West Coast : Warpaint ou la transe rock
sur Majesty ou Bees, l’auditeur se retrouve englouti par une cité des anges vertigineuse, outrancière ou l’homme est noyé, fourvoyé.
Je pourrais disserter sur l’historique de ces quatre californiennes qui composent Warpaint, groupe de formation classique guitares-basse-batterie, penchant vers Siouxsie et The Cure. En n’oubliant pas de préciser quelles fées se sont penchées sur leur berceau en la personne de John Frusciante, éminent guitariste des Red Hot Chilli Peppers lors de leurs meilleures périodes, qui mixa leur premier EP-6 titres : Exquisite Corpse, Josh Klinghoffer guitariste actuelle des Red Hot Chilli Peppers et qui officia à la batterie lors de ce même Ep et Andrew Weatherall producteur remixeur de renom (New Order, Saint Etienne, Björk) qui mixe deux titres de leur premier album The Fool.
Mais passons outre tous ces parrainages et références qui nous feraient presque oublier l’essentiel : Warpaint fait du rock et leur album est « un putain de bon disque », comme disent les jeunes ou les vieux rock’n’rollers !
Sur sa hifi ou sur scène, leur rock mélancolique paré de new wave déchirante, auquel s’ajoute une section rythmique percutante, nous emmène dans une musique de voyage et d’élévation intérieure.
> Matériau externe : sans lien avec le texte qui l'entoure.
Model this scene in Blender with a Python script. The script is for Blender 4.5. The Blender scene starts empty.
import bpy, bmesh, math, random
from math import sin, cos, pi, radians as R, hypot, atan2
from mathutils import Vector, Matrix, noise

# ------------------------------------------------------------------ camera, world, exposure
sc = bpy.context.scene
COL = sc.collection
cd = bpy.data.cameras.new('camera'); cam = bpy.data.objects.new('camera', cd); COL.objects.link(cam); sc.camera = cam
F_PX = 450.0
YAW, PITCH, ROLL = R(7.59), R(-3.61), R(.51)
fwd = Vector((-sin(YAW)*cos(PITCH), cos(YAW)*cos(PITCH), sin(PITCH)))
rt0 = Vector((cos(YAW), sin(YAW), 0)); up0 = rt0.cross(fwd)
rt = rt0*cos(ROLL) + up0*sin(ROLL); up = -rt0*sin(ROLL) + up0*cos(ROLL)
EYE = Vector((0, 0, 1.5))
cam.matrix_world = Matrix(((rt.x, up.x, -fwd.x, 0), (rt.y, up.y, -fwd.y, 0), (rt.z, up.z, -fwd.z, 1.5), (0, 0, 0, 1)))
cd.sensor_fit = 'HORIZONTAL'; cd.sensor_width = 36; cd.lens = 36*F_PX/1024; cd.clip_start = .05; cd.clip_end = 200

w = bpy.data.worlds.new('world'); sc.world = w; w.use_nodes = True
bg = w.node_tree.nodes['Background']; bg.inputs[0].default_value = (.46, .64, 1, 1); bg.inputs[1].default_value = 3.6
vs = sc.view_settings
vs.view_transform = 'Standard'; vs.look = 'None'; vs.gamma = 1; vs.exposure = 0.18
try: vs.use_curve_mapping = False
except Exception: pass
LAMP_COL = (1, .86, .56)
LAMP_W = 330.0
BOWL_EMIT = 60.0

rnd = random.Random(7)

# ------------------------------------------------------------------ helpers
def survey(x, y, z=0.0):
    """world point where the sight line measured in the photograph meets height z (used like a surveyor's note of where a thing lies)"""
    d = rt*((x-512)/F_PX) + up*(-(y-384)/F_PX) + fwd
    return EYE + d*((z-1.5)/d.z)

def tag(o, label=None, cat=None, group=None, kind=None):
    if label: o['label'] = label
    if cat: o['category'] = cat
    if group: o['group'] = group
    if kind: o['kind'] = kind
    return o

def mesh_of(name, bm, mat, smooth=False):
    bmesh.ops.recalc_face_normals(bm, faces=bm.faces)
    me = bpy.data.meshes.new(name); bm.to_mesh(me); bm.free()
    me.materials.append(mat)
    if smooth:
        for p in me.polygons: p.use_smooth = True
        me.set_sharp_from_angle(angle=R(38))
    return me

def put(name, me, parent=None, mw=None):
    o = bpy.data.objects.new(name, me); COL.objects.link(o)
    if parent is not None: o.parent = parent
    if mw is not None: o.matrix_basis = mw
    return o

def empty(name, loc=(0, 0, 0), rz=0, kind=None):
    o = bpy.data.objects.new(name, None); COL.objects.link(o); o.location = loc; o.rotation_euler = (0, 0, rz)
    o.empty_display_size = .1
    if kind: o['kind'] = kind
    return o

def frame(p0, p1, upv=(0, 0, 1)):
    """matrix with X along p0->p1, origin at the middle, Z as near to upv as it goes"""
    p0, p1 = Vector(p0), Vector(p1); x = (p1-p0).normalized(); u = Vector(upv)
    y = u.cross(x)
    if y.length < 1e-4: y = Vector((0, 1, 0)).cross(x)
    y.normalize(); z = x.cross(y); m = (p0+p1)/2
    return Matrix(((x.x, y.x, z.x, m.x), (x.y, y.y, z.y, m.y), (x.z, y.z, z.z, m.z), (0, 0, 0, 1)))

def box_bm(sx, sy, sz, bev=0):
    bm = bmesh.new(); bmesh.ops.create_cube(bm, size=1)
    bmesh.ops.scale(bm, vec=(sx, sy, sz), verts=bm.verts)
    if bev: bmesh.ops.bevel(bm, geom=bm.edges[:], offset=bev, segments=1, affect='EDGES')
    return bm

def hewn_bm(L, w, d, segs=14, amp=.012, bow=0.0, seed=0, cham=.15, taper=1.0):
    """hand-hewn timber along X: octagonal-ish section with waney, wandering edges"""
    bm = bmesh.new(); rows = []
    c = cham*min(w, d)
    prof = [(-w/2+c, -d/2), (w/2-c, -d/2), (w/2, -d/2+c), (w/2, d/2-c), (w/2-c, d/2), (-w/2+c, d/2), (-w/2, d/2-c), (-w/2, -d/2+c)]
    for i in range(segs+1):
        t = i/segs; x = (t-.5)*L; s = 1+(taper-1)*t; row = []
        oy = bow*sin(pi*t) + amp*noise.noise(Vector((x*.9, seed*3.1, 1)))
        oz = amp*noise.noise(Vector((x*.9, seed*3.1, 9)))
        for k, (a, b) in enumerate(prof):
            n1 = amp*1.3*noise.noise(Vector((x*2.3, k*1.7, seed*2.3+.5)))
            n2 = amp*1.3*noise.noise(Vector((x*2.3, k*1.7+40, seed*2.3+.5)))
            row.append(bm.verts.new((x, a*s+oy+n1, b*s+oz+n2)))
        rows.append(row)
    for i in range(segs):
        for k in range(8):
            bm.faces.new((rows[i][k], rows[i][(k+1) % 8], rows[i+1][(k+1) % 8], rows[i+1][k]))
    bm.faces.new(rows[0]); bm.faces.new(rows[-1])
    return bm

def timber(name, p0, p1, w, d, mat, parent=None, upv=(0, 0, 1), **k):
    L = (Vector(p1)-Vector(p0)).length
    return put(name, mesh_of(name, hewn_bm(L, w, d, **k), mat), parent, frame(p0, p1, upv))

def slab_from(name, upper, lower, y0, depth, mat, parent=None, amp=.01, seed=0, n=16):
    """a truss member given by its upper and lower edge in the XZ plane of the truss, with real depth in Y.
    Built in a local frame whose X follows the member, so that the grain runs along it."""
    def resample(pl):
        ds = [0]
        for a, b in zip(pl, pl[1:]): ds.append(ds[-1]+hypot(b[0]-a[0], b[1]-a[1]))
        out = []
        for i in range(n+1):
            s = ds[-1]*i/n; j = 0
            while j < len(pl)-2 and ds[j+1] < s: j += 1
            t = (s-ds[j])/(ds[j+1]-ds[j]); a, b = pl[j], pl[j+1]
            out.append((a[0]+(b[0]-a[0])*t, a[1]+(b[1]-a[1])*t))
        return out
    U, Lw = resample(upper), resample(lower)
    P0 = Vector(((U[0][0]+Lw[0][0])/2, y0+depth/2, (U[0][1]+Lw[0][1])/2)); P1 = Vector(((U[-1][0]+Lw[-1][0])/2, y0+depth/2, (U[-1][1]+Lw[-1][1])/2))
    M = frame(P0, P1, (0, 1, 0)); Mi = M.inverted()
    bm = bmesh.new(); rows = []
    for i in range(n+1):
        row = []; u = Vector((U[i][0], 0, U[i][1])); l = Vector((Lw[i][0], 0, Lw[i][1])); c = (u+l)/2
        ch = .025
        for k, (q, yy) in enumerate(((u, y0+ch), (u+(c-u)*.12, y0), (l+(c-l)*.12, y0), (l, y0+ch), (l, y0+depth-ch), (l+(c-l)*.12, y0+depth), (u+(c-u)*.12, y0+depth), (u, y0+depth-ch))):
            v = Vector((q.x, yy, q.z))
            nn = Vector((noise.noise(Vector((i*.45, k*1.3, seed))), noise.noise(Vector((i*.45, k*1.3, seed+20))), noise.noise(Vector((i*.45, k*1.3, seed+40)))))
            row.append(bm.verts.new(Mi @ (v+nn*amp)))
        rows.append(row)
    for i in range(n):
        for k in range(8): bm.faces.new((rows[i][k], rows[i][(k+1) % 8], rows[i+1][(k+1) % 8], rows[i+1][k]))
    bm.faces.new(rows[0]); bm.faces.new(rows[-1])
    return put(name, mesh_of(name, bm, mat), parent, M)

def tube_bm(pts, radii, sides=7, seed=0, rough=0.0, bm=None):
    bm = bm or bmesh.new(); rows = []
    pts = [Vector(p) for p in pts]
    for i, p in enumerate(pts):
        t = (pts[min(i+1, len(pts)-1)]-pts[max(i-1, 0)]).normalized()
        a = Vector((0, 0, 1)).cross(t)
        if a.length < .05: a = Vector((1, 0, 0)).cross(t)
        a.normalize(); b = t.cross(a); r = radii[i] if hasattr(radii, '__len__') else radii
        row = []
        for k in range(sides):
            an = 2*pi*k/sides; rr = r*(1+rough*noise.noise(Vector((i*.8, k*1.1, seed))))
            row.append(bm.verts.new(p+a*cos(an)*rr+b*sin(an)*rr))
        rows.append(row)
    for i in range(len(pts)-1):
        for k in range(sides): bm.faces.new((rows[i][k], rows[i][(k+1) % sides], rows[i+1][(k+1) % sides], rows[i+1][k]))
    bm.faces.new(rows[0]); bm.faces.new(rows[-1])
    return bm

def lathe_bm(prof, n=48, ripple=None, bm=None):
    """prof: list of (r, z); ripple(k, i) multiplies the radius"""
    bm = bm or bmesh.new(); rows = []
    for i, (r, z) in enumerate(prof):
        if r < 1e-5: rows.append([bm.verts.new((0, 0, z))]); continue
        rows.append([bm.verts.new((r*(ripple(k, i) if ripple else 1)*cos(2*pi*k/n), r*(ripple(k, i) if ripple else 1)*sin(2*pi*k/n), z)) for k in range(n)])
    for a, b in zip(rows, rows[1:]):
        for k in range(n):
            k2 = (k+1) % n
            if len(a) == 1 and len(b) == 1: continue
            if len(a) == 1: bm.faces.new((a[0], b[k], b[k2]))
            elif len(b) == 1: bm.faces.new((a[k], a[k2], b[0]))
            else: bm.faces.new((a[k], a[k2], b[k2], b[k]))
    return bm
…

Comment ne pas se laisser porter, grâce aux lignes de basses voluptueuses, aux voix entremêlées et à l’étirement des morceaux, vers des contrées où les forêts automnales et sombres nous enveloppent, où l’on s’y égare en dehors de toute temporalité. Sur Majesty ou Bees, l’auditeur se retrouve englouti par une cité des anges vertigineuse, outrancière où l’homme est noyé, fourvoyé, sans repères. L’imagerie du groupe concourt à cette sorte de transe mystique comme sur le clip de Stars où des elfes fantomatiques viennent hanter les sous-bois. Le groupe nous invite dans une ambiance plus mélancolique sur les titres Undertow ou Baby, leurs atmosphères feutrées et nostalgiques nous renvoient à l’élégance de Sofia Coppola pour Virgin Suicides. Les filles de Warpaint se dévoilent en dignes héritières des sœurs Lisbon, souhaitons leur juste une fin plus heureuse.